Este versículo es profético del celo de nuestro Señor Jesús (Jn. 2:17). El celo es un principio, mientras que el entusiasmo es solo un sentimiento. Nuestro Señor no expresaba su celo por medio de explosiones transitorias de ardor, las cuales se enfriaban con el tiempo o las dificultades. Incluso después de su resurrección, cuando podríamos pensar que su obra había acabado, su celo solo buscaba nuevas obras de amor.
¿Conocen algo de este celo de amor que “las muchas aguas no podrán apagar” (Cnt. 8:7)? Procure que su celo, como el de su Señor, sea firme, sobrio, consistente y sin desviaciones. Cuántos de nosotros somos como “los hijos de Efraín, arqueros armados, [que] volvieron las espaldas en el día de la batalla” (Sal. 78:9), y que somos celosos cuando el celo no exige ningún sacrificio. ¡Cuántos corren bien durante un tiempo! (Gá. 5:7), pero poco a poco se enfrían por diversos obstáculos.

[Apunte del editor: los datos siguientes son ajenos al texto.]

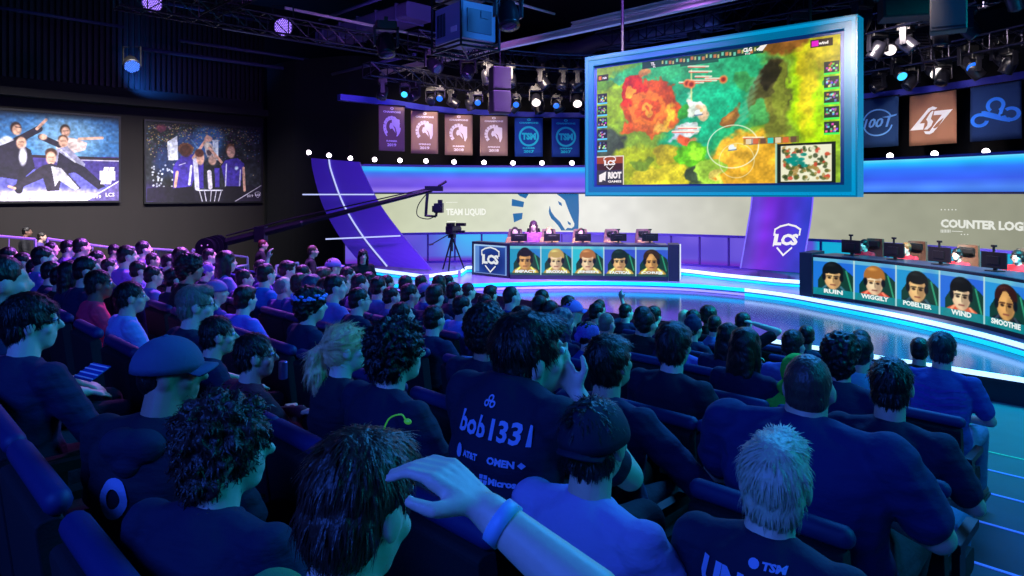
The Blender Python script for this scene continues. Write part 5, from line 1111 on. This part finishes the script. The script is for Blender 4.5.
NV_ = (18, 24, 66); BK = (13, 14, 26); LV = (120, 112, 190); WH_ = (180, 180, 200); GY = (70, 74, 100); PU_ = (84, 60, 150); BL_2 = (40, 70, 150); RD = (110, 20, 40); PK_ = (235, 30, 90); TL_ = (40, 110, 150)
BRN = (26, 18, 15); BLK = (12, 10, 12); BLD = (235, 200, 145); GRY = (120, 120, 125); LBR = (70, 48, 34)
def near_person(x, y, D, label, geo, row=None, seat=True, hadj=0, rz=-45, s=None, **kw):
    r_, u, p, zf, H, loc = place(x, y, D=D, row=row); g = geom(**{'vox': .0075, **geo})
    zc = g['MH'].translation.z; s = s or max(.9, min(1.14, H/zc)); hx = g['MH'].translation
    rot = Matrix.Rotation(R(rz), 4, 'Z'); off = rot @ Vector((hx.x*s, hx.y*s, 0)); L = Vector(loc)-off; L.z = zf
    o = person(g, L, R(rz), label, near=True, s=s, **kw)
    if seat: OCC.append((r_, (L.y-L.x)/S2))
    return o, g
# first row of the photo, nearest the camera
o, g = near_person(362, 505, 1.16, 'nearest spectator at the bottom centre, brown swirled hair and pale green collar', dict(head=(14, -16, 0), pose='lap', hy=.02), row=10, hst='crop', hc=(56, 34, 28), top=(60, 130, 80), topname='shirt', skin=0)
mb = MB(); mb.tube(spline([(.0, .02, .118), (.005, .025, .140), (.025, .03, .150), (.038, .03, .142)], 4), .0015, 5); mb.ell((.042, .03, .141), (.008, .004, .005)); mb.build('hair_clip', mat('neon_clip', (110, 200, 60), .4, emit=(60, 160, 40), es=.4), o, mw=g['MH'])
o, g = near_person(228, 447, 1.70, 'spectator with long curly brown hair and dark shirt, left of the nearest head', dict(head=(-46, 2, 0), pose='lap', lean=5, w=1.14), rz=-20, row=10, hst='curlylong', hc=(58, 38, 34), top=(16, 20, 60), skin=0)
o, g = near_person(170, 372, 2.25, 'spectator in a grey baseball cap and black hoodie with a round pale emblem', dict(head=(-54, 0, 0), pose='lap', sleeve='long', lean=4, w=1.2), rz=-16, row=10, hst='buzz', hc=BLK, top=(14, 16, 42), skin=2, wears=[('cap', mat('cap_grey', (74, 84, 120), .8, bump=.1, bs=80))], topname='hoodie')
fb = on_back(g['c'], 0, .006); mb = MB()
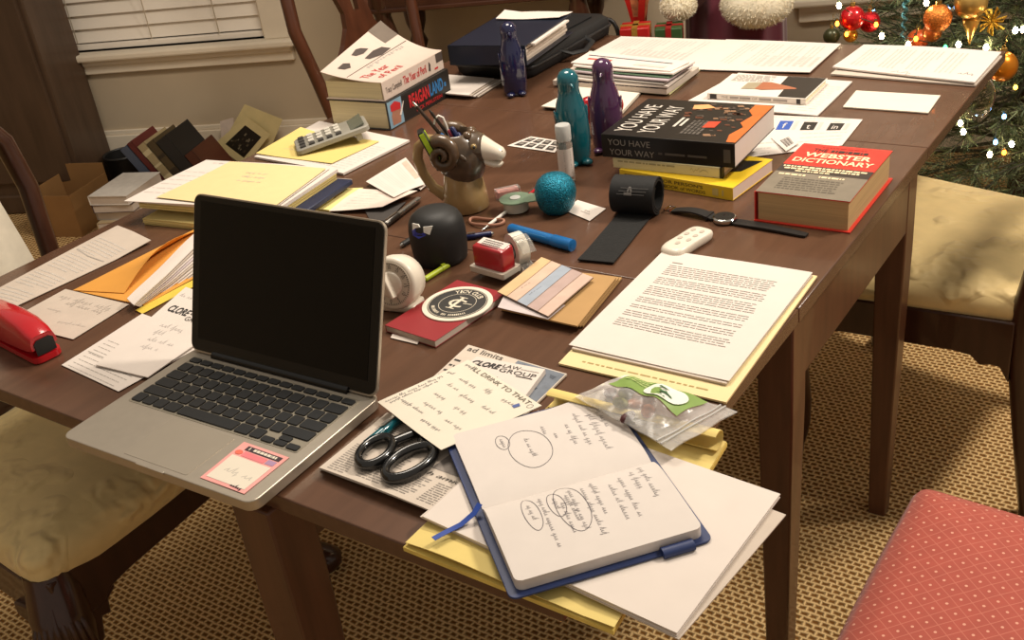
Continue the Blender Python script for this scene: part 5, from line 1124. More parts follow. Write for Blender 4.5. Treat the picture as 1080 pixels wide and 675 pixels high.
for k, (a, b, c_) in enumerate(((.026, 0, .128), (.022, .012, .127), (.022, -.012, .127), (.030, .006, .122))): m.ball((a, b, c_), .0085, 10)
m.build('forelock', HORN, hd, smooth=70)
m = MB(); m.tube([(-.032, 0, .116), (-.052, 0, .120), (-.068, 0, .108), (-.073, 0, .088), (-.068, 0, .062), (-.054, 0, .036), (-.034, 0, .022)], [.007, .0065, .006, .006, .006, .0065, .008], 10, flat=1.5); m.build('handle', GLZ, mug, smooth=70)
MC = Vector((p.x, p.y, 0)); VN = Vector((-sin(.6557), cos(.6557), 0))
def PV(px, py, off=0.0):
    """point seen at px, py in the upright plane through the mug that faces the room side of the table"""
    d = CAM_ROT @ Vector(((px - 540) / FPX, -(py - 337.5) / FPX, -1.0)); t = (MC + VN * off - CAM_LOC).dot(VN) / d.dot(VN); return CAM_LOC + d * t
IN = lambda dx=0, dy=0, z=.095: Vector((p.x + dx, p.y + dy, TZ + z))
b = IN(-.012, -.008, .092); a = PV(443, 138, -.016); b = PV(464, 176, -.014)
hl = thing('highlighter', 'black and lime flat highlighter leaning out of the ram mug', 'highlighter', b, (a - b).to_track_quat('Z', 'Y').to_euler(), 'pens in the ram mug')
Lh = (a - b).length
m = MB(); m.loft([[(x, y, z) for x, y in rrect(.026 - i, .013 - i, .003)] for z, i in ((0, 0), (Lh - .004, 0), (Lh, .004))]); ho = m.build('barrel', BLK, hl, smooth=40)
inv = hl.rotation_euler.to_matrix().inverted(); cd_ = inv @ (CAM_LOC - b); sgn = 1 if cd_.y > 0 else -1; sx_ = 1 if cd_.x > 0 else -1
m = MB(); m.box((.005, sgn * .0067, Lh * .52), (.012, .001, Lh * .9)); m.box((.0132, 0, Lh * .52), (.001, .008, Lh * .9)); m.build('lime_panel', mat('lime_panel', '#a9c62a', .4), hl)
pen('brush', 'long dark brush handle rising highest from the ram mug', IN(-.002, .0, .09), PV(435, 107), .003, (mat('dark_brush_wood', '#3a2a20', .4), mat('dark_brush_wood', '#3a2a20', .4), SIL), 'brush', 'pens in the ram mug', .1)
pen('pencil', 'thin dark pencil behind the white hook in the ram mug', IN(.004, .006, .09), PV(452, 115), .0026, (mat('dark_pencil', '#2c221c', .4), mat('dark_pencil', '#2c221c', .4), BLK), 'pencil', 'pens in the ram mug', .1)
ho = thing('plastic_hook', 'white hooked rod standing in the ram mug', 'hook', IN(.006, 0, .09), 0, 'pens in the ram mug'); o0 = ho.location
m = MB(); hp_ = [IN(.006, .002, .09), PV(475, 148), PV(471, 133), PV(467, 124), PV(462.5, 122), PV(459, 125), PV(458, 131)]; m.tube([q - o0 for q in hp_], .0019, 8); m.build('rod', mat('white_plastic', '#ddd8cf', .35), ho, smooth=60)
def stubby(name, label, tip, base, r, c1, c2):
    o = thing(name, label, 'pen', base, (tip - base).to_track_quat('Z', 'Y').to_euler(), 'pens in the ram mug'); L = (tip - base).length
    m = MB(); m.lathe([(r, 0), (r, L * .55)], 10); m.build('barrel', c2, o, smooth=50); m = MB(); m.lathe([(r * 1.15, L * .5), (r * 1.15, L * .93), (r * .7, L)], 10); m.build('cap', c1, o, smooth=50); m = MB(); m.box((r * 1.3, 0, L * .8), (r * .4, r * .7, L * .3)); m.build('clip', c1, o)
stubby('pen', 'bright blue capped pen in the ram mug', PV(464, 141), IN(.0, -.006, .09), .0045, BLUEP, PAPER)
stubby('pen', 'navy capped pen in the ram mug behind the forelock', PV(476, 134), IN(.012, .004, .09), .004, NAVP, NAVP)
stubby('pen', 'dark navy pen at the right of the ram mug opening', PV(482, 140), IN(.016, .0, .09), .0045, NAVP, BLK)
stubby('pen', 'pink topped pen between the hook and the navy pens', PV(472.5, 137), IN(.009, .004, .09), .003, mat('pink_plastic', '#b04a5a', .4), PAPER)
# black dome
q = G(466, 273, TZ); dm = thing('dome_speaker', 'rounded black dome with a small blue and white badge, in front of the ram mug', 'speaker', (q.x, q.y, TZ + .0005), .6557)
SOFT = mat('soft_black_rubber', '#1b1a19', .55, var=.05)
prof = [(.036, 0), (.0395, .003), (.041, .012), (.0425, .032), (.0425, .050), (.0405, .063), (.036, .072), (.028, .0785), (.018, .0815), (.006, .0825), (.0005, .0826)]
m = MB(); m.lathe(prof, 36); m.build('body', SOFT, dm, smooth=80)
def dome(u, v, l=.0006):
    a = radians(-90 - 58) + u * .040 / .0425 ; z = .072 - v * .017; r = .0362 + (.071 - z) * .29 + l
    return Vector((r * cos(a), r * sin(a), z))
m = MB()
for mi, poly in ((1, [(.0, .05), (.35, .0), (.45, .2), (.2, .35), (.05, .6)]), (1, [(.6, .15), (1.0, .1), (.85, .8), (.62, .6)]), (0, [(0, .6), (.2, .4), (.25, .7), (.5, .75), (.62, .6), (.7, .85), (.4, 1.15), (.1, 1.0)])):
    cx_ = sum(a for a, b in poly) / len(poly); cy_ = sum(b for a, b in poly) / len(poly)
    n = len(poly); m.add([dome(a, b, .0022) for a, b in poly] + [dome(a, b, -.001) for a, b in poly], [tuple(range(n))] + [(i, (i + 1) % n, n + (i + 1) % n, n + i) for i in range(n)], mi)
m.build('badge', [mat('badge_blue', '#2a3290', .35), mat('badge_white', '#d9d5cc', .4)], dm, smooth=0)
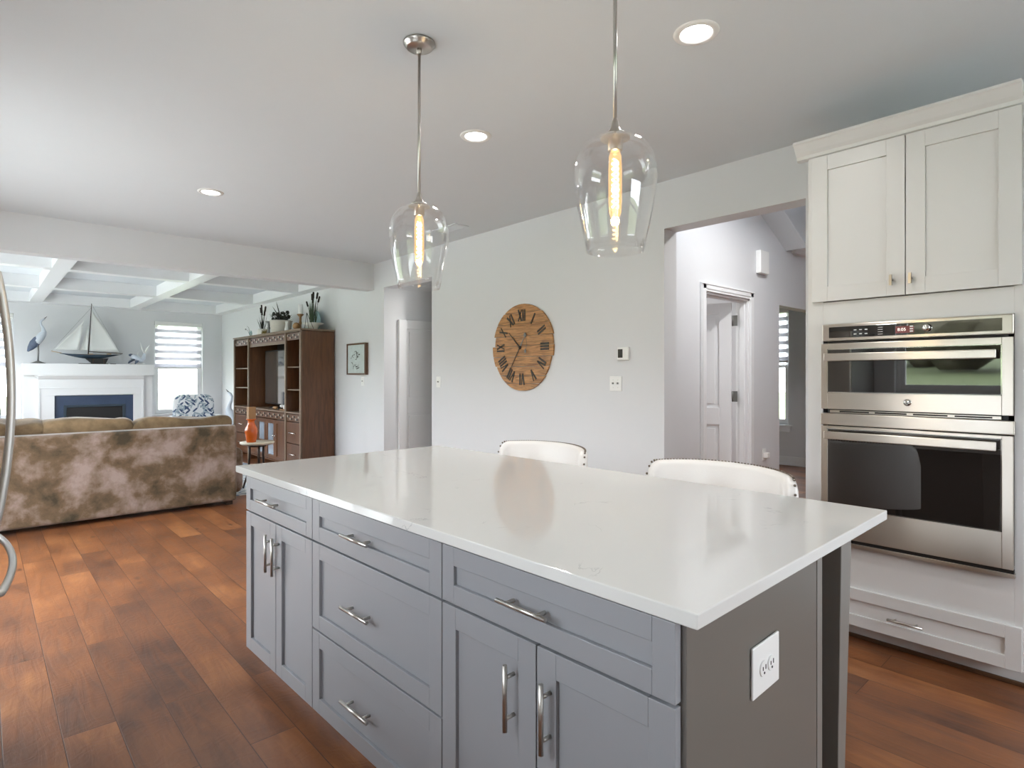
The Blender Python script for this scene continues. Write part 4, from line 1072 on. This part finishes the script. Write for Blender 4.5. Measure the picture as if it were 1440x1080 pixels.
def frieze(a, b, z0, z1):
    o = MB().box(HX-.004, HX+.016, a, b, z0, z1).build('frieze', M['hutch'], t)
    d = MB(); l_ = MB(); n = max(2, int((b-a)/.095)); s = (b-a)/n; h = (z1-z0)*.26
    for i in range(n):
        y = a+s*i; zc = z0+(z1-z0)*(.34 if i % 2 else .66)
        d.box(HX-.007, HX-.0035, y+s*.08, y+s*.52, zc-h/2, zc+h/2)
        l_.box(HX-.0065, HX-.0035, y+s*.52, y+s*.95, zc-h/2, zc+h/2)
    d.build('dark_tiles', M['black'], o); l_.build('pale_tiles', M['tilepale'], o)
for a, b in ((A0+.042, A1-.022), (A1+.022, B1-.022), (B1+.022, D1-.042)):
    frieze(a, b, 1.83, 1.925); frieze(a, b, .70, .80)
MB().box(HX, HX+.02, A1+.02, B1-.02, 1.79, 1.83).build('rail', M['hutchtrim'], t)
MB().box(HX+.0, HB-.02, A0+.03, D1-.03, .08, .10).build('bottom_board', M['hutch'], t)
# drawers at the near and far tower
for a, b in ((A0+.045, A1-.022), (B1+.022, D1-.045)):
    for z0, z1 in ((.40, .69), (.11, .39)):
        d = MB().box(HX-.012, HX+.01, a, b, z0, z1).build('drawer_front', M['hutch'], t, bevel=.004)
        zc = (z0+z1)/2; mb = MB(); mb.tube([(HX-.012, (a+b)/2-.09, zc), (HX-.04, (a+b)/2-.08, zc), (HX-.04, (a+b)/2+.08, zc), (HX-.012, (a+b)/2+.09, zc)], .007, n=8); mb.build('drawer_pull', M['chrome'], d)
# centre doors: plain, glass, glass, plain
w_ = (B1-A1-.044)/4
for i in range(4):
    a = A1+.022+w_*i+.002; b = a+w_-.004
    if i in (0, 3):
        mb = MB(); shaker(mb, HX-.014, a, b, .11, .69, fr=.05, th=.02); d = mb.build('cabinet_door', M['hutch'], t, bevel=.002)
    else:
        mb = MB(); x0, x1 = HX-.014, HX+.006
        mb.box(x0, x1, a, a+.07, .11, .69); mb.box(x0, x1, b-.07, b, .11, .69); mb.box(x0, x1, a+.07, b-.07, .11, .17); mb.box(x0, x1, a+.07, b-.07, .63, .69)
        mb.box(x0, x1, a+.07, b-.07, .34, .37)
        d = mb.build('cabinet_door', M['hutch'], t, bevel=.002)
        MB().box(HX-.006, HX-.002, a+.07, b-.07, .17, .34).build('door_glass', M['mirrorish'] if 'mirrorish' in M else plain('silvery_glass', srgb(190, 200, 212), .1, metal=.6), d)
        MB().box(HX-.006, HX-.002, a+.07, b-.07, .37, .63).build('door_glass', plain('silvery_glass', srgb(190, 200, 212), .1, metal=.6), d)
    ky = a+.03 if i in (1, 3) else b-.03
    MB().lathe([(.004, -.03), (.013, -.03), (.013, -.02), (.005, -.012), (.005, 0)], HX-.014, ky, 12, axis='X', cz=.46).build('door_knob', M['chrome'], d)
# television
t = thing('television', 'flat television with a glossy screen inside the brown hutch', 'television', (3.44, 9.05, .833), 0)
mb = MB(); mb.box(-.02, .03, -.66, .66, .055, .90); o = mb.build('tv_case', M['black'], t, bevel=.004)
MB().box(-.0225, -.02, -.645, .645, .07, .885).build('tv_screen', M['screen'], t)
mb = MB(); mb.box(-.10, .10, -.25, .25, 0, .012); mb.box(-.01, .02, -.06, .06, .012, .06); mb.build('tv_stand', M['black'], t)
# figurines
def robed(label, x, y, z, h, mat='ivory', arms=True, lean=0):
    t = thing('figurine', label, 'figurine', (x, y, z))
    mb = MB(); mb.lathe([(0, 0), (h*.16, 0), (h*.17, h*.03), (h*.13, h*.1), (h*.12, h*.3), (h*.10, h*.5), (h*.125, h*.68), (h*.11, h*.76), (h*.045, h*.81), (h*.04, h*.83)], n=18, cap=False); mb.build('robe', M[mat], t)
    MB().blob((0, 0, h*.9), (h*.065, h*.07, h*.09), nu=14, nv=10).build('head', M[mat], t)
    if arms:
        mb = MB()
        for s in (-1, 1): mb.tube([(0, s*h*.11, h*.72), (-h*.08, s*h*.16, h*.58), (-h*.13, s*h*.05, h*.55)], [h*.04, h*.035, h*.025], n=8)
        mb.build('arms', M[mat], t)
robed('tall ivory robed figurine on the top shelf of the near hutch tower', 3.36, 7.93, 1.4625, .22)
robed('small tan seated figurine on the middle shelf of the near hutch tower', 3.36, 8.00, 1.1455, .15, 'tan')
robed('tiny cream figurine at the edge of the middle shelf of the near hutch tower', 3.36, 7.86, 1.1455, .09, 'porcelain', False)
robed('white figurine with raised arms on the lowest open shelf of the near hutch tower', 3.36, 7.98, .8325, .24, 'porcelain')
robed('tiny white figurine on the top shelf of the far hutch tower', 3.34, 9.93, 1.4625, .09, 'porcelain', False)
def bird(label, x, y, z, s, mat='porcelain'):
    t = thing('bird_figurine', label, 'figurine', (x, y, z))
    MB().tube([(0, -.03*s, .022*s), (0, -.02*s, .06*s), (0, 0, .13*s), (0, .02*s, .19*s), (0, .01*s, .23*s), (0, -.02*s, .245*s)], [.02*s, .028*s, .04*s, .032*s, .024*s, .012*s], n=12).build('body', M[mat], t)
    MB().tube([(0, -.02*s, .245*s), (0, -.055*s, .235*s)], [.008*s, .001], n=6).build('beak', M['tan'], t)
    MB().lathe([(0, 0), (.05*s, 0), (.045*s, .015*s), (0, .02*s)], n=14, cap=False).build('base', M[mat], t)
bird('white parrot figurine on the lowest open shelf of the far hutch tower', 3.33, 10.10, .8325, 1.15)
t = thing('bowl', 'pale teal bowl on the middle shelf of the far hutch tower', 'bowl', (3.34, 10.02, 1.1455))
MB().lathe([(0, 0), (.03, 0), (.035, .01), (.07, .05), (.09, .075), (.085, .078), (.06, .05), (0, .02)], n=24, cap=False).build('bowl_body', M['teal'], t)
MB().blob((0, 0, .06), (.05, .05, .03), jit=.02).build('bowl_filling', M['porcelain'], t)
t = thing('flower_ornament', 'cluster of white porcelain flowers below the television', 'ornament', (3.27, 8.52, .8325))
mb = MB(); rr = random.Random(9)
for i in range(9): mb.blob((rr.uniform(-.02, .02), rr.uniform(-.1, .1), .03+rr.uniform(0, .05)), (.025, .03, .022), jit=.01, seed=i, nu=10, nv=7)
mb.build('blossoms', M['porcelain'], t)
MB().box(-.03, .03, -.10, .10, 0, .015).build('base', M['tan'], t)
t = thing('shell_ornament', 'low dark and white shell ornament under the television', 'ornament', (3.27, 8.86, .8325))
MB().blob((0, 0, .025), (.03, .08, .025), jit=.015).build('shell', M['tan'], t)

# decorations on top of the hutch
HT = 1.9725
def pot_plant(name, label, y, x, pr, ph, ptype, seed, reeds, leafmat, spread, lh, nl):
    t = thing(name, label, 'plant', (x, y, HT)); rr = random.Random(seed)
    if ptype == 'round': prof = [(0, 0), (pr*.7, 0), (pr*.95, ph*.3), (pr, ph*.55), (pr*.9, ph*.85), (pr*.8, ph), (pr*.72, ph), (0, ph*.85)]
    elif ptype == 'rib':
        prof = [(0, 0), (pr*.75, 0)]
        for i in range(8): z = ph*(i+.5)/8; prof += [(pr*(.78+.024*i)+.012, z), (pr*(.79+.024*i)-.008, z+ph/16)]
        prof += [(pr, ph), (pr*.9, ph), (0, ph*.85)]
    else: prof = [(0, 0), (pr*.45, 0), (pr*.5, ph*.3), (pr*.7, ph*.7), (pr*1.15, ph), (pr*1.1, ph*1.02), (pr*.5, ph*.7), (0, ph*.6)]
    MB().lathe(prof, n=28, cap=False).build('pot', M['ribpot' if ptype == 'rib' else 'pot'], t)
    mb = MB()
    for i in range(nl):
        a = rr.uniform(0, 2*PI); r = spread*rr.uniform(.15, 1); h = lh*rr.uniform(.45, 1)
        mb.blade((math.cos(a)*pr*.3, math.sin(a)*pr*.3, ph*.8), (math.cos(a)*r*.7, math.sin(a)*r, ph+h), .014, sag=.03*r/spread)
    mb.build('leaves', M[leafmat], t)
    for (dy, dz, rad) in reeds:
        mb = MB(); top = Vector((0, dy, ph+dz)); b = Vector((0, 0, ph*.8)); d = (top-b).normalized()
        mb.tube([tuple(b), tuple(top-d*.09)], .0025, n=6); mb.tube([tuple(top-d*.10), tuple(top-d*.09), tuple(top-d*.01), tuple(top)], [.002, rad, rad, .002], n=10)
        mb.build('cattail', M['cattail'], t)
    return t
pot_plant('potted_cattails', 'white pot of dark cattails on the far end of the hutch top', 9.77, 3.40, .085, .12, 'round', 1, [(.10, .36, .011), (.05, .40, .012), (.03, .32, .011), (-.14, .36, .014), (-.10, .30, .013)], 'dkgreen', .16, .26, 26)
pl = pot_plant('potted_plant', 'dark leafy plant in a ribbed whitewashed pot on the middle of the hutch top', 8.98, 3.40, .17, .20, 'rib', 2, [], 'dkgreen', .26, .14, 60)
mb = MB(); rr = random.Random(12)
for i in range(34):
    a = rr.uniform(0, 2*PI); q = rr.uniform(.02, .15)
    mb.blob((math.cos(a)*q, math.sin(a)*q, .22+rr.uniform(0, .12)), (.02, .024, .026), jit=.015, seed=i, nu=7, nv=5)
mb.build('clustered_foliage', M['dkgreen'], pl)
mb = MB()
for dy, dz in ((.36, .36), (.20, .42), (.28, .22), (.10, .30), (-.30, .20), (-.38, .14), (-.24, .10)): mb.blade((0, 0, .2), (0, dy, .2+dz-.08), .018, sag=.03)
mb.build('long_leaves', M['dkgreen'], pl)
pot_plant('potted_cattails', 'white flared pot of green reeds and cattails on the near end of the hutch top', 7.99, 3.47, .13, .10, 'flare', 3, [(.22, .33, .012), (.03, .42, .013), (-.02, .44, .013), (.0, .38, .015), (-.16, .42, .013), (-.22, .36, .012)], 'green', .10, .36, 60)
def candlestick(label, x, y, h, r, mat, candle=None):
    t = thing('candlestick', label, 'candlestick', (x, y, HT))
    MB().lathe([(0, 0), (r, 0), (r*.9, .01), (r*.35, .03), (r*.3, h*.4), (r*.45, h*.5), (r*.3, h*.6), (r*.35, h*.85), (r*1.0, h*.97), (r*.9, h), (0, h*.98)], n=20, cap=False).build('stem', M[mat], t)
    if candle: MB().lathe([(candle[0], h*.98), (candle[0], h+candle[1])], n=18).build('candle', M['porcelain'], t, bevel=.003)
candlestick('flared bronze candlestick between the cattail pot and the ribbed pot', 3.34, 9.33, .21, .055, 'pewter')
candlestick('tall candlestick with a thick white candle behind the ribbed pot', 3.46, 8.40, .26, .05, 'tan', (.035, .14))
t = thing('bud_vase', 'slim white bud vase on the hutch top beside the ribbed pot', 'vase', (3.30, 8.50, HT))
MB().lathe([(0, 0), (.03, 0), (.034, .03), (.02, .09), (.016, .12), (.028, .15), (.022, .15), (0, .1)], n=20, cap=False).build('vase_body', M['porcelain'], t)
t = thing('conch_shell', 'brown and cream conch shell on the hutch top', 'shell', (3.34, 8.24, HT))
MB().tube([(0, .09, .06), (0, .04, .065), (0, -.01, .07), (0, -.06, .10)], [.004, .045, .055, .006], n=12).build('shell_body', M['tan'], t)
MB().lathe([(0, 0), (.03, 0), (.02, .015), (.015, .03), (0, .03)], n=14, cap=False).build('stand', M['porcelain'], t)
t = thing('decorative_plate', 'pale teal plate standing against the wall on the hutch top', 'plate', (3.62, 8.20, HT+.155))
MB().lathe([(0, 0), (.09, .0), (.15, -.015), (.152, -.010), (.09, .008), (0, .008)], n=36, cap=False, axis='X').build('plate_disc', M['teal'], t)
t = thing('gold_ornament', 'spiky gold ornament on the hutch top right of the far cattail pot', 'ornament', (3.34, 9.52, HT)); mb = MB(); rr = random.Random(4)
for i in range(40):
    a = rr.uniform(0, 2*PI); mb.blade((0, 0, .005), (math.cos(a)*.05, math.sin(a)*.06, rr.uniform(.03, .12)), .012)
mb.lathe([(.03, 0), (.03, .02)], n=12); mb.build('spikes', M['gold'], t)
t = thing('glass_ornament', 'pale curled glass ornament at the far end of the hutch top', 'ornament', (3.34, 10.15, HT))
mb = MB(); mb.tube([(0, .06*math.cos(i*.4)*(1-i/30), .06+.055*math.sin(i*.4)*(1-i/30)) for i in range(22)], .008, n=8); mb.lathe([(.03, 0), (.02, .012)], n=14); mb.build('curl', M['teal'], t)
mb = MB(); mb.tube([(0, .03, .02), (0, .14, .12), (0, .25, .15)], .0025, n=5); mb.tube([(0, .02, .02), (0, .10, .17), (0, .18, .2)], .0025, n=5)
mb.blob((0, .25, .15), (.012, .014, .012), nu=8, nv=6); mb.build('sprigs', M['pewter'], t)
t = thing('wire_easel', 'thin dark wire easel at the near end of the hutch top', 'easel', (3.30, 7.80, HT))
mb = MB(); mb.tube([(0, .07, 0.003), (0, -.005, .22)], .003, n=6); mb.tube([(0, -.06, 0.003), (0, -.005, .22)], .003, n=6); mb.tube([(.10, 0, 0.003), (0, -.005, .22)], .003, n=6); mb.build('wires', M['iron'], t)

Es importante que siempre mostremos celo en lo bueno (véase Gá. 4:18). Hay mucho celo que no es correcto, como el celo por una asociación religiosa, el celo por los credos y los dogmas, el celo por lo que no es esencial, y el celo por tener una “apariencia de piedad”; “a estos evita” (2 Ti. 3:5). El Señor no aprobó tales falsificaciones. Su celo siempre tuvo dos objetos ante sí: la gloria de Dios y el bien del hombre. Que así sea con ustedes queridos lectores.
Tengan celo por los demás, y digan: “¡Bendito sea Jesús! Soy tuyo, solo tuyo. ¡Tuyo por completo! ¡Tuyo para siempre! Estoy dispuesto a seguirte y, si es necesario, a sufrir por ti. Tómame y úsame para tu gloria”.
Recordemos diariamente las palabras del apóstol Pablo (Hch. 22:10): “¿Qué haré, Señor?”. Y armémonos con el mismo pensamiento que Cristo (1 P. 4:1).